Cependant, pour atteindre cet objectif d’économie, tout en maintenant des rendements commerciaux acceptables, certains équipements sont indispensables : tout d’abord, il faut une serre haute pour tamponner la température et l’humidité ; ensuite, un brassage de l’air est nécessaire pour homogénéiser température et humidité ; de plus, un double écran thermique/ombrage est fortement conseillé pour maximiser l’économie ; enfin, un capteur infrarouge pour la température de plante et un simulateur de température de fruit pour suivre la condensation et adapter les consignes de température et d’aération sont nécessaires.
Mieux, les expérimentateurs ont poussé les consignes en allant jusqu’à de très faibles consommations (150 kWh/m²), et cela s’est avéré porteur d’informations, même si actuellement cette conduite pose plus de soucis qu’elle n’offre de solution économique viable. En effet, une baisse des consignes de nuit et un confinement plus important de jour pénalisent le rendement précoce, à un moment où le marché valorise justement ce produit avec des cours intéressants, d’autant que le prix du gaz naturel actuel ne permet pas de compenser la perte de chiffre d’affaires enregistrée (-0,40 €/m²). De plus, cette conduite très économe nécessite une attention accrue dans les serres, car elle vient accentuer encore davantage les phénomènes de condensation (entre 60 et 70 % du temps de nuit en condensation sur feuille en conduite économe), obligeant le serriste à suivre encore plus scrupuleusement la conduite thermique de la serre et sanitaire des fruits. Le projet s’est poursuivi cette année. Résultats à venir.

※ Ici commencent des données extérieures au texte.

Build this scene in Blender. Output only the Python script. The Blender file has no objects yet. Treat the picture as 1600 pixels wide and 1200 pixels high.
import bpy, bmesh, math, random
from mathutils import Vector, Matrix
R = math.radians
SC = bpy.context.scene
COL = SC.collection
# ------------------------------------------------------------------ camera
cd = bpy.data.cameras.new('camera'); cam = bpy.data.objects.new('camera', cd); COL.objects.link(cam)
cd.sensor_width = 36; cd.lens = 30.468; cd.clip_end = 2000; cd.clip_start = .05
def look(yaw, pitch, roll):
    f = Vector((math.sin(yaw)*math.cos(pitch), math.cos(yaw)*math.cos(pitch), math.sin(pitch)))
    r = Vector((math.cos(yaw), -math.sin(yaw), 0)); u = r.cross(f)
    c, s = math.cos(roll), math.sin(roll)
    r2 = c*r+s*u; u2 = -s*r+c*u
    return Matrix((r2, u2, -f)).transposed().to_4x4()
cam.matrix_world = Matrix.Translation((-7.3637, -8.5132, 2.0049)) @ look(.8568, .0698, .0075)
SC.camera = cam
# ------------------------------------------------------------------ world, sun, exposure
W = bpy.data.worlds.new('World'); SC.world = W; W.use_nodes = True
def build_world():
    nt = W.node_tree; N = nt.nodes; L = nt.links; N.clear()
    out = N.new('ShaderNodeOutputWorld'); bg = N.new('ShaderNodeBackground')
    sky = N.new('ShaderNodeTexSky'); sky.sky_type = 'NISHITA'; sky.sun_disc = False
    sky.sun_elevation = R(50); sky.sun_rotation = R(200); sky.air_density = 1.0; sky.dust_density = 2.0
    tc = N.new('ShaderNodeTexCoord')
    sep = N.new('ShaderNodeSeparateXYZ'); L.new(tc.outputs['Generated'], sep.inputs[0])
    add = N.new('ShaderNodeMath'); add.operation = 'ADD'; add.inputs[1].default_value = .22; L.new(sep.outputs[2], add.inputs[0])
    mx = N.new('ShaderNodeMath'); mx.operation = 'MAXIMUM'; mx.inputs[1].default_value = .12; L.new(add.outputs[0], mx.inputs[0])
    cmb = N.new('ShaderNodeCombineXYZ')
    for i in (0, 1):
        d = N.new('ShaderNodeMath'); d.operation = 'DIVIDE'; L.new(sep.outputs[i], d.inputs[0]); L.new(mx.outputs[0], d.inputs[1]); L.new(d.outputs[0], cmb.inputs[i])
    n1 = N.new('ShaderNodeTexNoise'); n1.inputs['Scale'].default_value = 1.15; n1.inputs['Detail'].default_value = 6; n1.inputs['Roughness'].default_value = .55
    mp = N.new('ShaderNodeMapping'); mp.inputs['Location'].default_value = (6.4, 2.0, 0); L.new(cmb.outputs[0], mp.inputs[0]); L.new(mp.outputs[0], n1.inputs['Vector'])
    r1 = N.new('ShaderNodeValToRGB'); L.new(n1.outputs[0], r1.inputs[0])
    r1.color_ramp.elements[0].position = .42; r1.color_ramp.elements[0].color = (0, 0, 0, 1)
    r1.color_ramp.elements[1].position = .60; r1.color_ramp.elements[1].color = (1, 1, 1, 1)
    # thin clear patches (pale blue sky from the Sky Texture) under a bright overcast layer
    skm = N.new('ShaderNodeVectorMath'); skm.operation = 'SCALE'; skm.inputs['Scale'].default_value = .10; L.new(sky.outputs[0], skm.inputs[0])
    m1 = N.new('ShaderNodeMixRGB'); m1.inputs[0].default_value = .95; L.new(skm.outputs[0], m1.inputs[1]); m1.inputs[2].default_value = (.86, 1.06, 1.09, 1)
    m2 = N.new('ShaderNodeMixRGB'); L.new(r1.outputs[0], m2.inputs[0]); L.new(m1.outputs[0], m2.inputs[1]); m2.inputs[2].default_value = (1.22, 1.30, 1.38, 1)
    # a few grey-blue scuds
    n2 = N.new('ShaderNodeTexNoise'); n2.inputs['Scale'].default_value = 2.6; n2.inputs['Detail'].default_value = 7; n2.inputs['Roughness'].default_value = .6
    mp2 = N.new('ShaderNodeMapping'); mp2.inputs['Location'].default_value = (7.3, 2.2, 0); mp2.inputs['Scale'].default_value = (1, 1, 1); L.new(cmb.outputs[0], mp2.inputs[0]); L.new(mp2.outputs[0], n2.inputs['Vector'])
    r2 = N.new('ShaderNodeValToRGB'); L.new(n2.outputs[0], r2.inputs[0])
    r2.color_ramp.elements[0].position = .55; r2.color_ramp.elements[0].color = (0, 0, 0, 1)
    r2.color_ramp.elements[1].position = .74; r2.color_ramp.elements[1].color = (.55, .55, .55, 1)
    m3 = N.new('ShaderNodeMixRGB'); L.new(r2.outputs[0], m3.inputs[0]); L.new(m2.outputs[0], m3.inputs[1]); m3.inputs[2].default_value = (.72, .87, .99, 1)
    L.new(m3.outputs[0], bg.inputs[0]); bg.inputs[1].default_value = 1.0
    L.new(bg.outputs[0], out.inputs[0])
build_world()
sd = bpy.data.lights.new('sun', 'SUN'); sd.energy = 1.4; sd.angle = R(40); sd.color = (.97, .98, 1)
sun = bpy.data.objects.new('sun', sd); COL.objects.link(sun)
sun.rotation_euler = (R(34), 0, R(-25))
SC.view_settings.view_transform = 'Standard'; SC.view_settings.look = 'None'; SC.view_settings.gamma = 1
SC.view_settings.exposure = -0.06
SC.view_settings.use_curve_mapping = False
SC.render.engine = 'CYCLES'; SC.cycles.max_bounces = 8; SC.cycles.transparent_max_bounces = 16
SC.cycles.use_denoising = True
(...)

Des différences agronomiques notées entre les deux conduites
Dans le détail, 81 à 86 % de la consommation sont réalisés fin mai (voir tableau), la conduite économe permettant de réaliser 34 % d’économie comparativement au témoin. À noter toutefois que la consommation de la conduite témoin (172 kWh/m²) est très largement inférieure à une conduite professionnelle.
Sur la plante, les observations montrent une perte progressive d’un bouquet au niveau du stade floraison avec la conduite économe, et un retard d’un bouquet récolté en début de récolte et de 1,5 bouquet en fin. Au final, la croissance est réduite de 65 cm sur les plants ‘économes’ et aucune différence significative n’est relevée au niveau du diamètre de tige. Côté rendement, la perte moyenne atteint 1,3 kg/m² sur le rendement agronomique fin mars et 1,9 kg/m² sur le rendement fin août, avec des écarts stables pour deux variétés (xaverius et provine), mais en augmentation pour trovanzo. Quant au poids moyen, fin août, une augmentation du poids moyen des fruits pour xaverius et provine a permis de stabiliser les écarts de rendement, tandis que le poids moyen est identique pour trovanzo. In fine, la perte moyenne est de 29,5 fruits commercialisables/m² fin août.
Au niveau sanitaire, l’essai pointe des attaques de mildiou et de cladosporiose plus marquées en conduite économe.
Enfin, au niveau économique, trovanzo accuse la perte la plus importante (5,50 €/m²), contre une moyenne de 2,95 €/m² pour xaverius et provine au niveau des chiffres d’affaires bruts (voir graphique).